I am not at all trying to be a naysayer, and as if to counter what I just suggested re your design being too light. I submit this: A previous boat I built was 16 feet long, had three hulls with 20 foot beam, was powered by a composite rigid wing, and weighed just over 200 lbs empty, including the rig. For it, wing efficiency (expressed as L/D) was one key to its going several times wind speed. Working against wing efficiency, is Fh/R, the other ratio that determines sailing speed vs windspeed. Fh is heeling force (meaning the maximum heeling force that can be sustained as the boat sails in is designed attitude) and R is resistance (which, in this case, means resistance of the hull through the water combined with the component of aerodynamic resistance that aligns with the hull's path through the water). The wing from a sailplane is wonderfully efficient, but far too long (for its sail area) to be used on a sailboat. The wing of a c-class cat would look short and fat and complicated and gnarly on a sailplane.

So... for "efficiency" as the term is used in aerodynamics, a long, skinny, clean (i.e. no flaps etc) wing (exactly what you see on a sailplane capable of 60:1 glide ratio ) is just the ticket. But, for a sail boat, all sorts of other issues com into play... and aerodynamic efficiency ends up being traded away for many many other reasons... even in boats designed, like my little tri, to go very very fast without regard for comfort or ease of sailing. The wing on a c-class cat, with its flap, slats, multiple sections, etc. trades away aerodynamic efficiency for aerodynamic power... so the coefficient of lift is very high, but the coefficient of drag is necessarily also very high... albeit not so atrociously high as it is in most soft sail arrangements.

If you can live with having two sails, one per hull, there is a lot to be said for that arrangement -- not the least of which being that you could find two 9 meter windsurfer rigs for next to nothing, if you uncover the right garage somewhere. (Actually the right two garages -- most well equipped windsurfers have several rigs, but not two identical rigs.) A hull makes a relatively efficient location for a cantilevered rig.

Another of "Ken's weird boats" had a canted rig. It was a tiny proa. An imaginary line normal to the sail and projected through the sail's center of effort went through the centerboard's center of effort, so there was no heeling couple. That meant that the boat did not heel at all... stead winds, gusts, etc all resulted in a flat boat. A little odd, and shunting was required instead of tacking and gybing... but all in all a pretty neat little boat. (Not an original idea on my part: there have been many others of the type, some vying for the outright sailing speed record a while back.)
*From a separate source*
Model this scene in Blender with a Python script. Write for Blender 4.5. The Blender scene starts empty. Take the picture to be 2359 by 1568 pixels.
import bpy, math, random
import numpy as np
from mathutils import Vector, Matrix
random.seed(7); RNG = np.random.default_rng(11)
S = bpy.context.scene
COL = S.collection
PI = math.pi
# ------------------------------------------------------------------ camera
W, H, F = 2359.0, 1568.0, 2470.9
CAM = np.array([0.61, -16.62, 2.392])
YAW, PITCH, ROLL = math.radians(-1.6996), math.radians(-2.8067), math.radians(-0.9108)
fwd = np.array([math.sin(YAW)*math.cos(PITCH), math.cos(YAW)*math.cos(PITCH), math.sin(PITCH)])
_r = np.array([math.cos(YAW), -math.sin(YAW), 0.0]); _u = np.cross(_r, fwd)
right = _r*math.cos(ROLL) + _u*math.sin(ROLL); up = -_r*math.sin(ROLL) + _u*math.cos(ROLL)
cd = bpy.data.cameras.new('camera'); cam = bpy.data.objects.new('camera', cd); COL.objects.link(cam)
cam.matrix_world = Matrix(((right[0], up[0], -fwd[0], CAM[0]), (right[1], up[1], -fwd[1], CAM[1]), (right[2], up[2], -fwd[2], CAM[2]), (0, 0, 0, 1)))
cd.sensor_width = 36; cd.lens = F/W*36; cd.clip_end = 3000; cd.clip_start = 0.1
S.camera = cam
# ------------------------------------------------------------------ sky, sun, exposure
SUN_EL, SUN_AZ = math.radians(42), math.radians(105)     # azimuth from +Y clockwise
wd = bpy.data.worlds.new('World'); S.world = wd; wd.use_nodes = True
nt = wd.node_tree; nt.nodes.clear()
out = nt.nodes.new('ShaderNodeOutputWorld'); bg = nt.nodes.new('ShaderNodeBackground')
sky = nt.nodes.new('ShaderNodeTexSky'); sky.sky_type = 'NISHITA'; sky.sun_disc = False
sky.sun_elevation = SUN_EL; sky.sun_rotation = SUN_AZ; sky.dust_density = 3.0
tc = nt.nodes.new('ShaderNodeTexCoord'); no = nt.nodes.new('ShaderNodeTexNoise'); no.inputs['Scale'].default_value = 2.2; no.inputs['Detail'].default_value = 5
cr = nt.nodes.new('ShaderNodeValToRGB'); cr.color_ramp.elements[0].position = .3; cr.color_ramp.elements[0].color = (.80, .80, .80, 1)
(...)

But to reiterate: cool design! I wish you success. Ketch (or yawl) rig is a good idea and I (personally) would not be overly concerned with things like slot effect (which doesn't happen in a meaningfully beneficial sense in sail rigs) or interference effects either... which, if you are just reasonably careful, can be largely avoided. An "Aero Rig" is a possibility too, although the cantilever loads can mean a heavier structure than you might want at the base of the mast. Sailplane aspect ratios are typically 30:1 or higher, so much of the esoterica of aerodynamics is of little concern when considering realistic sailing rigs. The 3:1 ratio you mention is fine, although it wouldn't hurt to try for a little bigger number there (via square top rig, fully battened rigs, etc.)

If you have not already built a boat, you will (I hope) find the process itself (and especially designing your own boat) very gratifying. (It reminds me of learning to fly. I've said many times that the process of learning is justification alone -- that one can then fly places is icing on the cake.)